3 More Colleges Go Test Optional; Doctoral Program Drops GRE

Southwestern University, Alma and Simpson Colleges join the test-optional movement.

April 22, 2019
 

Last month, Inside Higher Ed reported on a surge in colleges going test optional in admissions. Winter is typically not a time for many colleges to change admissions policies. In the winter of 2017-18, only one college announced it was going test optional. But in the winter of 2018-19, eight colleges made such a shift. And the article noted that spring started with test-optional announcements from the University of San Francisco and Springfield College.

In the weeks since, three more colleges have said that they will stop requiring applicants to submit either SAT or ACT scores.
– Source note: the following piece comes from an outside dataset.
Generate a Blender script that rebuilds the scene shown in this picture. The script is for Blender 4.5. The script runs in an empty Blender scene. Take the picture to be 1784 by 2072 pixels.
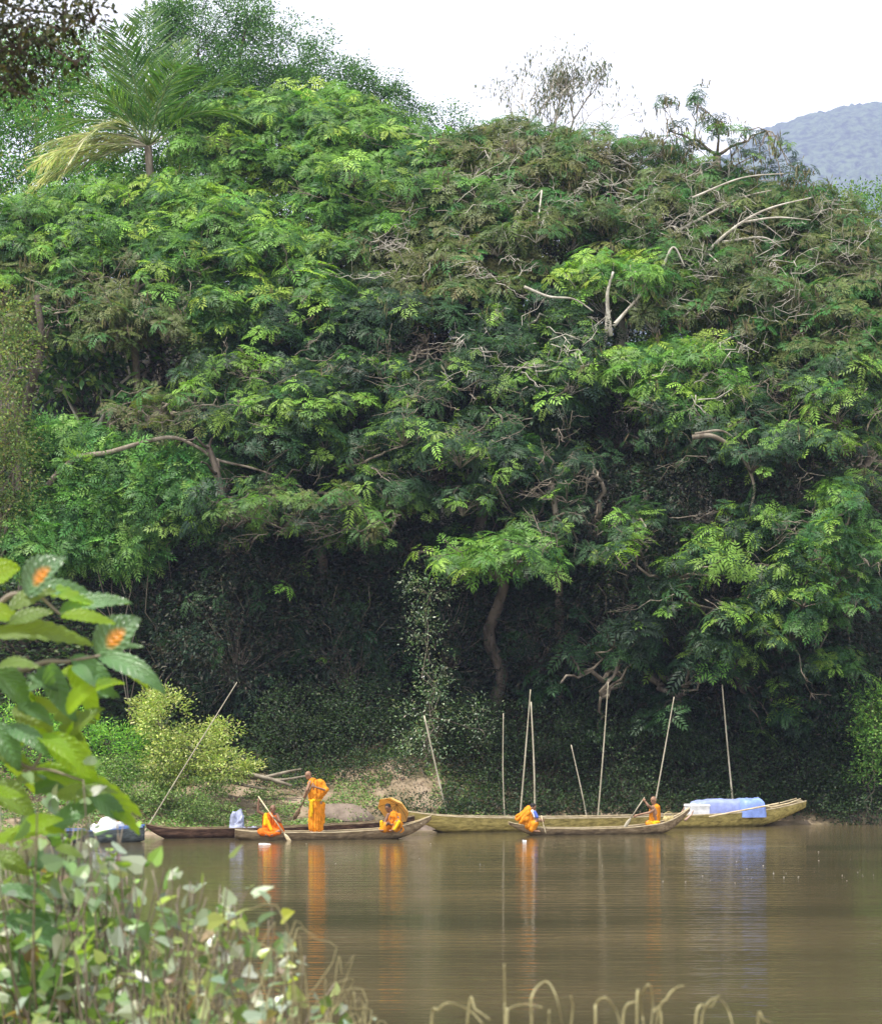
import bpy, math, random
import numpy as np
from mathutils import Vector, Matrix
sc = bpy.context.scene
C = sc.collection
R = math.radians
rng = np.random.default_rng(11)
random.seed(4)

# ------------------------------------------------------------------ camera, world, sun, exposure
F, HX, HY, CH = 4504.0, 892.0, 1397.0, 4.0        # focal length and horizon in picture units (1784 x 2072), camera height
cam_d = bpy.data.cameras.new('camera'); cam = bpy.data.objects.new('camera', cam_d); C.objects.link(cam)
cam.location = (0, 0, CH); cam.rotation_euler = (R(90), 0, 0)
cam_d.sensor_fit = 'VERTICAL'; cam_d.sensor_height = 36; cam_d.sensor_width = 31
cam_d.lens = F / 2072 * 36
cam_d.shift_y = (HY - 1036) / 2072
cam_d.clip_start = .2; cam_d.clip_end = 12000
cam_d.dof.use_dof = True; cam_d.dof.focus_distance = 62; cam_d.dof.aperture_fstop = 6.3
sc.camera = cam

SUN = Vector((-.30, -.24, .93)).normalized()
sun_el, sun_az = math.asin(SUN.z), math.atan2(SUN.x, SUN.y)
w = bpy.data.worlds.new('World'); sc.world = w; w.use_nodes = True
nt = w.node_tree; N = nt.nodes; L = nt.links
N.clear()
out = N.new('ShaderNodeOutputWorld'); bg = N.new('ShaderNodeBackground'); bg.inputs[1].default_value = .1
sky = N.new('ShaderNodeTexSky'); sky.sky_type = 'NISHITA'; sky.sun_disc = False
sky.sun_elevation = sun_el; sky.sun_rotation = sun_az; sky.dust_density = 3; sky.air_density = 1.2
tc = N.new('ShaderNodeTexCoord'); sep = N.new('ShaderNodeSeparateXYZ'); L.new(tc.outputs['Generated'], sep.inputs[0])
mr = N.new('ShaderNodeMapRange'); mr.interpolation_type = 'SMOOTHSTEP'
mr.inputs[1].default_value = .28; mr.inputs[2].default_value = .62; mr.inputs[3].default_value = 1; mr.inputs[4].default_value = .25
L.new(sep.outputs[2], mr.inputs[0])
mx = N.new('ShaderNodeMix'); mx.data_type = 'RGBA'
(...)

In addition, the University of Michigan's history department announced that it would no longer require the Graduate Record Examination for admission to its doctoral program.

The colleges going test optional on admissions include Southwestern University, a prominent liberal arts college in Texas with competitive admissions.

Tom Delahunt, vice president for strategic recruitment and enrollment, said in a statement that "the test-optional opportunity ensures that applicants are able to showcase strengths and attributes that test scores cannot reflect."

The other two colleges to recently announce a shift to test optional are Alma College and Simpson College.

Dropping the GRE

For years, top doctoral programs have required the GRE for admission. Supporters say that the GRE assures fair evaluation of students from undergraduate institutions of different standards with regard to grading and may open doors for those from nonelite colleges and universities.

But recently a few top programs -- philosophy at the University of Pennsylvania and English at Cornell and Harvard Universities -- have dropped GRE requirements.

Last week the University of Michigan's history department joined them.

"We were persuaded by several compelling arguments. First, the cost of the exam imposes a significant burden on many potential students, thus distorting the demographic balance of our applicant pool. Not only does the test itself cost over $200, but to ensure a high score many people feel the need to purchase expensive training material or take special preparation courses," said an announcement on the department's website from Brian Porter-Szűcs, director of graduate studies and Arthur F. Thurnau Professor of History.

"Our second major concern pertains to the well-established inequities inherent in all standardized tests. Not only international students, but also underrepresented minorities within the United States frequently find that their abilities are poorly reflected in their GRE scores," the statement added. "This relates to our final motivation: our conviction that the test scores add little to the other materials available to assess our graduate student applicants. By removing the GRE from our admissions form, we will be able to focus more on the qualitative assessments that better identify the most promising applicants: writing samples, personal statements, recommendations and the student’s complete record of course work and grades."